Written problem: Please print exactly the lines below, from the start of the material up to and including the line with "mb.add(V, Fc); mb.build('leg_band', band_m, parrot)['label']", but none of the pictures.

Data extract:
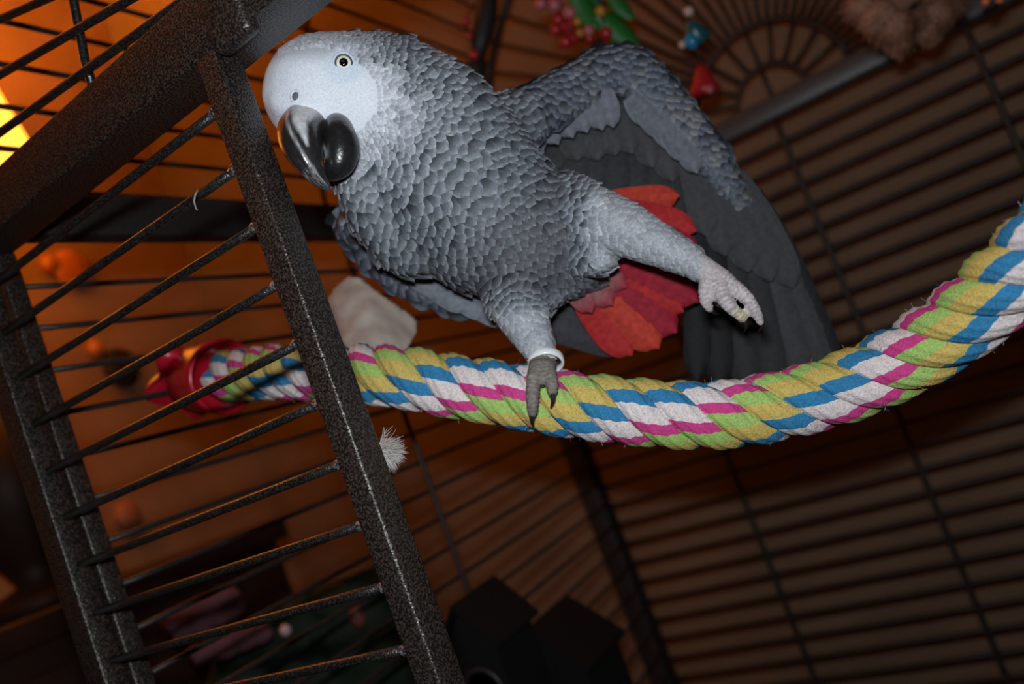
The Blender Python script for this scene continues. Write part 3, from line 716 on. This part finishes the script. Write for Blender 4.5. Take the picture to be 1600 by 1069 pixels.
mb = MB(); V, Fc = [], []; prof = [(1.0, -.5), (1.06, -.35), (1.06, .35), (1.0, .5), (.90, .5), (.90, -.5)]; R0 = px(27, .378)
for k in range(40):
    a = 2*PI*k/40
    for (rr_, h) in prof: V.append(Vector(bc)+(bu*math.cos(a)+bw*math.sin(a))*R0*rr_+bt*h*px(13, .378))
for k in range(40):
    for q in range(6): Fc.append((k*6+q, k*6+(q+1) % 6, ((k+1) % 40)*6+(q+1) % 6, ((k+1) % 40)*6+q))
mb.add(V, Fc); mb.build('leg_band', band_m, parrot)['label'] = 'white plastic leg band'

# ------------------------------------------------------------------ other things in and around the cage
# loose down feather caught on the door jamb
down_m = mat('down', (.62, .60, .58), .9, .1)
mb = MB(); ra = np.array(W(598, 704, .342))
for i in range(900):
    t0 = random.random()**1.3; bx, by = 594+26*t0, 708-4*t0+random.gauss(0, 9)*(1-t0*.6)
    a = random.gauss(.05+(708-by)*.035, .60); ln = random.uniform(8, 27)*(1.0-.35*t0)
    if i % 12 == 0: ln *= 1.35
    dz = random.gauss(0, .003); cv = random.gauss(3, 4); pts_ = []
    for k in range(5):
        t = k/4; pts_.append(W(bx+math.cos(a)*ln*t, by-math.sin(a)*ln*t+cv*t*t, .3435+.006*t0+dz*(.3+t)))
    tube(mb, pts_, [.00011, .0001, .00009, .00007, .00003], 3, False)
ball(mb, W(600, 706, .3465), (.0026, .0030, .0045), 12)
tag(mb.build('down_feather', down_m), 'small white down feather stuck to the square door jamb below the rope', 'feather')
# wisp of fluff on the third bar from the top
mb = MB()
tube(mb, [W(309, 297, .338), W(305, 305, .337), W(303, 314, .3365), W(306, 326, .336), W(309, 328, .336)], [.00035, .0004, .0004, .0003, .0002], 6)
tag(mb.build('fluff_wisp', mat('grey_fluff', (.22, .2, .19), .9, .1)), 'tiny grey wisp of fluff hanging from an upper front bar', 'fluff')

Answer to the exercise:
The Blender Python script for this scene continues. Write part 3, from line 716 on. This part finishes the script. Write for Blender 4.5. Take the picture to be 1600 by 1069 pixels.
mb = MB(); V, Fc = [], []; prof = [(1.0, -.5), (1.06, -.35), (1.06, .35), (1.0, .5), (.90, .5), (.90, -.5)]; R0 = px(27, .378)
for k in range(40):
    a = 2*PI*k/40
    for (rr_, h) in prof: V.append(Vector(bc)+(bu*math.cos(a)+bw*math.sin(a))*R0*rr_+bt*h*px(13, .378))
for k in range(40):
    for q in range(6): Fc.append((k*6+q, k*6+(q+1) % 6, ((k+1) % 40)*6+(q+1) % 6, ((k+1) % 40)*6+q))
mb.add(V, Fc); mb.build('leg_band', band_m, parrot)['label'] = 'white plastic leg band'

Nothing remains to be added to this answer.